What is peculiar is all this talk of destruction and endings. Once again, we find Jesus using apocalyptic literature, a language of mystery, strange beasts, global catastrophes, distress among nations, and the roaring of the sea and the waves, the form of writing that emerged among Jews and Christians when they faced the worst of times.

The disciples, understandably, were alarmed, and asked if this would be the sign of the end of the world as they knew it. It would seem that throughout the ages, those facing hopeless situations, threats on their lives or families, have found a friend in Apocalyptic portions of Scripture. Strangely enough, it gave them hope to know that their misery and suffering would come to an end and that God would bring in a new order, a realm of justice, liberation, and peace.

Yet to us, sated with turkey, Cranbury sauce, sweet potatoes, and pumpkin pie and anticipating Christmas, all of this somber talk in the scripture may come as a disruption—much like the invasion of an air balloon on a couple enjoying a picnic on a beautiful day.


Major and minor disruptions are a part of life. Let’s face it, we like our world in order. Yet, as much as we like to think of our lives that way, isn’t that a delusion? Aren’t interruptions the true order of our lives? Isn’t change the one constant on which we can count? We may think of God as the origin of order and stability but then we get these texts that speak of a God who steps into the world and interrupts the flow of history.


Today’s Gospel is another text that has been used by preachers to frighten their audience. If, however, we listen to this text with imagination and in the context of the promise we hear in the reading from the Prophet Jeremiah, we might not see this as a Gospel of fear but rather a Gospel of assurance. God loves us enough to intrude on our world, to interrupt us. In a place we don’t expect, in a way we don’t expect, God comes and is born among us in a strange and wonderful way. God in Jesus is that magnificent interruption who came to usher in a new creation and bring good news of redemption and with it the hope for the future in which God brings all things into harmony with one another and with the creator.


Yesterday I took a good look at my yard and realized that the trees were almost bare, the leaves ready to be carted away, a cold winter feel in the air—all a reminder of an ending, an interruption in life I don’t personally much like, but I know that it will be followed by a spring renaissance of living and green and colorful things—signs of new creation. Look for moments of joy and peace during Advent. Brew a cup of tea, pick up a good book, eat homemade cookies, take a nap!

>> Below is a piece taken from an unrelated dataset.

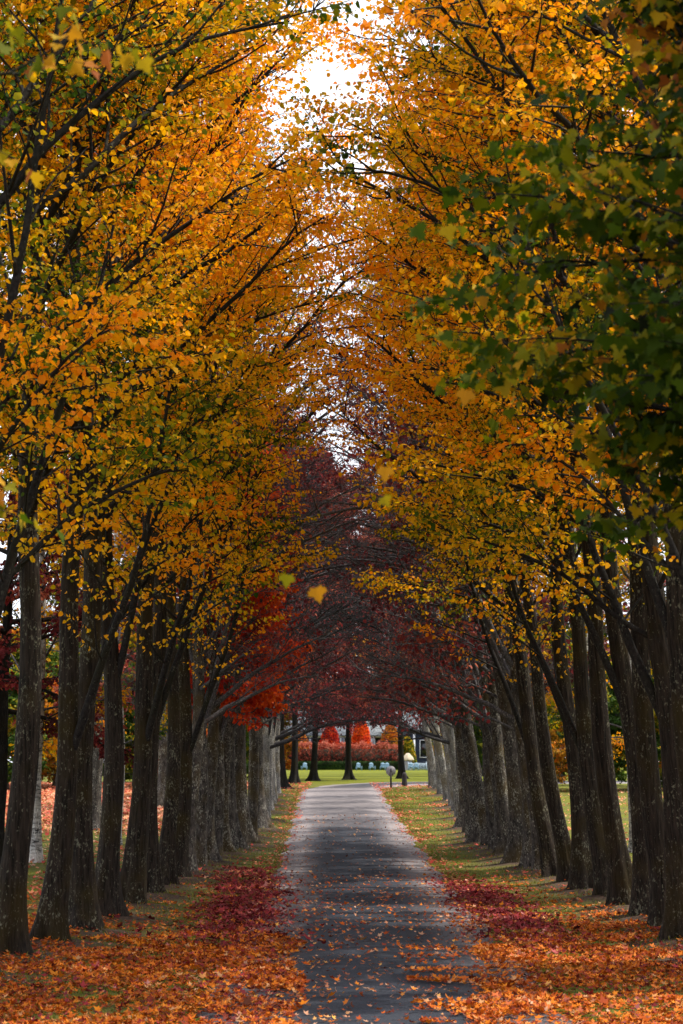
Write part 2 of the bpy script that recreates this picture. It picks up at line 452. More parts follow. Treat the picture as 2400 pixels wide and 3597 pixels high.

Maybe we can make good use of this darker, barren time of year. Look for the fig trees in your life this Advent and discover where and how God is reaching in, interrupting, and surprising you—those moments when you can see through, see into, see beyond what is going on to what is really going on—not because we are some kind of genius but because God decided to let us in, and we happened to be paying attention at the time.